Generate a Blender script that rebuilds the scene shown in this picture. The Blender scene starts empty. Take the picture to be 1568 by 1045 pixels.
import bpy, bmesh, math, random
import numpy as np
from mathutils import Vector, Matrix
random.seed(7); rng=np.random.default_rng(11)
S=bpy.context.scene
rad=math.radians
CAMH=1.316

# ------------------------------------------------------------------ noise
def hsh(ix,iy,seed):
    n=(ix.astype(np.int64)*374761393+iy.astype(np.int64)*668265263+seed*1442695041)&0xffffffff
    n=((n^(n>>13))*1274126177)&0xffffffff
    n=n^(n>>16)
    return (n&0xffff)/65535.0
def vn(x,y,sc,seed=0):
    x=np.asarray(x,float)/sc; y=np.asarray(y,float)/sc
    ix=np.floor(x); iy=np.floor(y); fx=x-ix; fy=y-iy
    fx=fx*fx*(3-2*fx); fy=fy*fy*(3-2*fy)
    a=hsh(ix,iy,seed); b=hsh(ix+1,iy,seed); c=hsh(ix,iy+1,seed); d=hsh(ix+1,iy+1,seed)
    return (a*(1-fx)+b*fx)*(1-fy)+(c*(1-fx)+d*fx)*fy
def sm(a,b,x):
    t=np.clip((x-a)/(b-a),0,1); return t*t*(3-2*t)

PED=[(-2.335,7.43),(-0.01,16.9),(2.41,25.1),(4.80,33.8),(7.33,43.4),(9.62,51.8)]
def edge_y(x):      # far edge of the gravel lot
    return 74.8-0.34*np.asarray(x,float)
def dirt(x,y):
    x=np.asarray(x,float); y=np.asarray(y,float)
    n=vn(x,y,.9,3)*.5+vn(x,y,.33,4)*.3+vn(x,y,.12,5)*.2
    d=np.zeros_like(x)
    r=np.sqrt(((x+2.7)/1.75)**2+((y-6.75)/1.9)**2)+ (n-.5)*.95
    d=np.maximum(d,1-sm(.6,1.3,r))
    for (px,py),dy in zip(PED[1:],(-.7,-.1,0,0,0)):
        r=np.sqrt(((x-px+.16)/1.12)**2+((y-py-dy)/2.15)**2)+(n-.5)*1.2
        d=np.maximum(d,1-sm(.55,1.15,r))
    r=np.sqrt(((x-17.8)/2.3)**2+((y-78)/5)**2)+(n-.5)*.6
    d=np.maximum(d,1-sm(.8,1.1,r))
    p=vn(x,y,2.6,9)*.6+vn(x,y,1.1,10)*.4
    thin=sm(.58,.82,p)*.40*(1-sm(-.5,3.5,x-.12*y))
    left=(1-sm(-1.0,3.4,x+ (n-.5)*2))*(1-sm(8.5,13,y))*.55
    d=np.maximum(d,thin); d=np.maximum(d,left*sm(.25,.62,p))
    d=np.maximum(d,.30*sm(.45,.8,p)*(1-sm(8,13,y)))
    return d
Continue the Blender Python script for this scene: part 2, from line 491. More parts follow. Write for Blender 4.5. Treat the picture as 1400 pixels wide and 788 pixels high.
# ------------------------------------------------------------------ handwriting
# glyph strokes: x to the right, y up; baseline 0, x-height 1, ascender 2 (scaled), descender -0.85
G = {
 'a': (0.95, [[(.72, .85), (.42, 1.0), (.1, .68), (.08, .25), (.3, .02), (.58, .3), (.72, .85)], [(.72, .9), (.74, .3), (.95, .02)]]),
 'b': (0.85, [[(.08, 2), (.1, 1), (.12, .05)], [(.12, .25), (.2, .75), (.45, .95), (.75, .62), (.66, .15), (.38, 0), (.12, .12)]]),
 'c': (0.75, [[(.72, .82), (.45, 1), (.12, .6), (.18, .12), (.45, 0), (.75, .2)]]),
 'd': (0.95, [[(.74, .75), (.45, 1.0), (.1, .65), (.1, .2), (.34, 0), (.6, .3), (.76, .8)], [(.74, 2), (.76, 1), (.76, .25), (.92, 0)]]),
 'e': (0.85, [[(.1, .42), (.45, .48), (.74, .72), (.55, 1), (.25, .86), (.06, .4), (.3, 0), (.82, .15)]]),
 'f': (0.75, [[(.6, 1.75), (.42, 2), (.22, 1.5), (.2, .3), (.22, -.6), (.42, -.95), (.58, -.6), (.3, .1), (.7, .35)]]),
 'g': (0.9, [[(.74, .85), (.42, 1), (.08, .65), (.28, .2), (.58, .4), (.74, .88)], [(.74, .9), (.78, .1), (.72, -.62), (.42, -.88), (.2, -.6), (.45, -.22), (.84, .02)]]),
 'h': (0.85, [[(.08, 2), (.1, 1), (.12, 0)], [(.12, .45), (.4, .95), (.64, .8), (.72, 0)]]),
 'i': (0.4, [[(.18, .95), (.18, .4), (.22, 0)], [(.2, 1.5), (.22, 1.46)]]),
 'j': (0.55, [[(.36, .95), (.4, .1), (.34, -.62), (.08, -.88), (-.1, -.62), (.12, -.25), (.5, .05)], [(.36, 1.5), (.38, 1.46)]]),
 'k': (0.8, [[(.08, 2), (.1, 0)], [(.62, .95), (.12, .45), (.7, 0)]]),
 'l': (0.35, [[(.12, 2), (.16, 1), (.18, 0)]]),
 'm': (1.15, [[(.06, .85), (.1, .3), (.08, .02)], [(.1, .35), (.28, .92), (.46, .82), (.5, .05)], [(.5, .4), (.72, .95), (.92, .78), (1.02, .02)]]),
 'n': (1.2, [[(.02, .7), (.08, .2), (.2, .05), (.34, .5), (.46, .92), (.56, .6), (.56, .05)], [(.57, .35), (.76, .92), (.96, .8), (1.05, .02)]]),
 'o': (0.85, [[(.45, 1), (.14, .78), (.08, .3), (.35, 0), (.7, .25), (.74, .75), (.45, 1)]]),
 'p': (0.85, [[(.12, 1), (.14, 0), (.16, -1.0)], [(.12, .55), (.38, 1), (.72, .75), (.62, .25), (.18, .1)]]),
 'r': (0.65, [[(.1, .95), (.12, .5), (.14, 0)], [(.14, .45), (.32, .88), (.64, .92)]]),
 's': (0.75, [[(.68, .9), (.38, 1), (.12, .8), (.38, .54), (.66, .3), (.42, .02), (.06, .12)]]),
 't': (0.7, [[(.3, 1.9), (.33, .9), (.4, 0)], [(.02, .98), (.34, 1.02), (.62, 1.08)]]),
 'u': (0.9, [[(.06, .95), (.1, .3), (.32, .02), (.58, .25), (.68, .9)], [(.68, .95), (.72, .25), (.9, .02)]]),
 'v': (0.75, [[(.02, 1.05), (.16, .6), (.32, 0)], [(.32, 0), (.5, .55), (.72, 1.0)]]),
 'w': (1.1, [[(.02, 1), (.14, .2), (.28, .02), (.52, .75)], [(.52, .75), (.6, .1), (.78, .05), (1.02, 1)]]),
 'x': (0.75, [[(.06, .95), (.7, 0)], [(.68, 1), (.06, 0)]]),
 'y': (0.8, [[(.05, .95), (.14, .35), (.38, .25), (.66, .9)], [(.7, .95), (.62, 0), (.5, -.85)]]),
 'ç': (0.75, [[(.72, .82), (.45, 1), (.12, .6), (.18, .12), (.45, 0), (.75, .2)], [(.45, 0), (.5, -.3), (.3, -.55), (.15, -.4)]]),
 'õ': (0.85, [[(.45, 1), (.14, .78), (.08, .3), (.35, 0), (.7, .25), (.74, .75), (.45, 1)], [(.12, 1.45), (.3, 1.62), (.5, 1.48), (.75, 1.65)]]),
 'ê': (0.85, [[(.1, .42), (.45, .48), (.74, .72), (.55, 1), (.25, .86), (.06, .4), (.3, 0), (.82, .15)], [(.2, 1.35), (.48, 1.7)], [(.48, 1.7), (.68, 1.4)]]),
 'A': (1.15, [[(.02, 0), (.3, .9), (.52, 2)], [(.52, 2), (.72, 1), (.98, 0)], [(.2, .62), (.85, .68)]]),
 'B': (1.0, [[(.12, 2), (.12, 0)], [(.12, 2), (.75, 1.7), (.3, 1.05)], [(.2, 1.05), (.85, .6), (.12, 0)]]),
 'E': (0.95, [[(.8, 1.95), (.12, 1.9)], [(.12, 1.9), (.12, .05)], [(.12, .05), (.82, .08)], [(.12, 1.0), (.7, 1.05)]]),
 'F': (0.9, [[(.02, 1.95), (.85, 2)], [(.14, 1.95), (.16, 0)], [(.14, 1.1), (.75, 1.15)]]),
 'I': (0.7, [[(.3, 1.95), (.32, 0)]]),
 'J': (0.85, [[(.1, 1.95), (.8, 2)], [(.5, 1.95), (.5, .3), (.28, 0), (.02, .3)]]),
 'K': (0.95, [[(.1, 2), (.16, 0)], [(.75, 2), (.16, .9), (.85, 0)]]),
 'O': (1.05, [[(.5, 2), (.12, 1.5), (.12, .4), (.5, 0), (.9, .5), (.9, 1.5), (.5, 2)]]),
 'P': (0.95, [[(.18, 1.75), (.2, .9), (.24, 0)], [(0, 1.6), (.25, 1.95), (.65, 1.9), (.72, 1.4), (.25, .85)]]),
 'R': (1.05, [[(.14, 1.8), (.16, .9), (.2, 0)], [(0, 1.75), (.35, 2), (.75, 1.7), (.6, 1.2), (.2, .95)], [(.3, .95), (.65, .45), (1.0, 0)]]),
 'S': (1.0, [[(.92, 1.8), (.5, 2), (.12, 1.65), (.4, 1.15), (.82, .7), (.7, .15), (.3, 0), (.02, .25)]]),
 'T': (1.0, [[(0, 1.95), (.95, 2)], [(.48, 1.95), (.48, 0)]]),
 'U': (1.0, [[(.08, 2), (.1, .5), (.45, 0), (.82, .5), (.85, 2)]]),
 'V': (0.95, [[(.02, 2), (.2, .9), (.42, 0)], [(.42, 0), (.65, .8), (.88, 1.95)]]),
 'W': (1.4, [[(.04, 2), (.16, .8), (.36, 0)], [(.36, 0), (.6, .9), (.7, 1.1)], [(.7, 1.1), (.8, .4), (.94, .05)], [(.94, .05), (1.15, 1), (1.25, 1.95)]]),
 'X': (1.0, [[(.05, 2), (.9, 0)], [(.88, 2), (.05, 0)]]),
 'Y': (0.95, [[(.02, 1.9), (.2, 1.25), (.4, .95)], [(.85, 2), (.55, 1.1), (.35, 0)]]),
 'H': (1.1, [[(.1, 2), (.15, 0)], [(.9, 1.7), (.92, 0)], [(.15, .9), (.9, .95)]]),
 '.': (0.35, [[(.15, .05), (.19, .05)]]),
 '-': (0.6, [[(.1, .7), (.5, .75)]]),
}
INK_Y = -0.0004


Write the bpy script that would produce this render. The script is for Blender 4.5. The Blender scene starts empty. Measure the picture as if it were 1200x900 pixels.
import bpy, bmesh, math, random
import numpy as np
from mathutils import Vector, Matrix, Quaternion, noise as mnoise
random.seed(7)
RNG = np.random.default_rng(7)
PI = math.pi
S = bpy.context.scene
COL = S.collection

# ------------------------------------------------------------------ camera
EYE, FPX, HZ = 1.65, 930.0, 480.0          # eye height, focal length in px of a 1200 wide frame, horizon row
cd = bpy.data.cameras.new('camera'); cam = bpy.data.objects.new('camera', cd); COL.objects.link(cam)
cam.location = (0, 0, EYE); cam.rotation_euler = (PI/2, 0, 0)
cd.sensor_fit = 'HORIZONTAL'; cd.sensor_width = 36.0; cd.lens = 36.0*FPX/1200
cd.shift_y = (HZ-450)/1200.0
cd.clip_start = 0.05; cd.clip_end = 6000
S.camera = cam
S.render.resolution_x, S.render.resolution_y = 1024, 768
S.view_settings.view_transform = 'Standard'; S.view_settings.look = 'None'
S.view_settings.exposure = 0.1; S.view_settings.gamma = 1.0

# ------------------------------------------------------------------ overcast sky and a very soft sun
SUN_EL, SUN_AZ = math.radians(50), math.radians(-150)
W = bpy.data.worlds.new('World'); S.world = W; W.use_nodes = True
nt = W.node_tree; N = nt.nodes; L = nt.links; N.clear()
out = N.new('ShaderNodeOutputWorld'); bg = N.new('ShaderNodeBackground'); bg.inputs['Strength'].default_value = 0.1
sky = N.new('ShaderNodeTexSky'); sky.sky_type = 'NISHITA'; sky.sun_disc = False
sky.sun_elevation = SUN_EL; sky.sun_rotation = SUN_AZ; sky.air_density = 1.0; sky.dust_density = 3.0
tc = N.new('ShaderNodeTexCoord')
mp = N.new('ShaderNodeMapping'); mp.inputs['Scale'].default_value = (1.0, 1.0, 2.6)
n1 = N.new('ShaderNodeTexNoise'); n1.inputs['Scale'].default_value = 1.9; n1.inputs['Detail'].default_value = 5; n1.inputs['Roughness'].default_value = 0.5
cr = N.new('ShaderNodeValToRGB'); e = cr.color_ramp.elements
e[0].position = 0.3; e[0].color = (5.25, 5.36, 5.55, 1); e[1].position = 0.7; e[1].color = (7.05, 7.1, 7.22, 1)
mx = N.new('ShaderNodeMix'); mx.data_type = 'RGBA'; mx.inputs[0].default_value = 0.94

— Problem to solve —
Copy out exactly the lines from the one containing "Write the bpy" to the one containing "COL = S.collection", both ends inclusive.

— Exercise solution —
Write the bpy script that would produce this render. The script is for Blender 4.5. The Blender scene starts empty. Measure the picture as if it were 1200x900 pixels.
import bpy, bmesh, math, random
import numpy as np
from mathutils import Vector, Matrix, Quaternion, noise as mnoise
random.seed(7)
RNG = np.random.default_rng(7)
PI = math.pi
S = bpy.context.scene
COL = S.collection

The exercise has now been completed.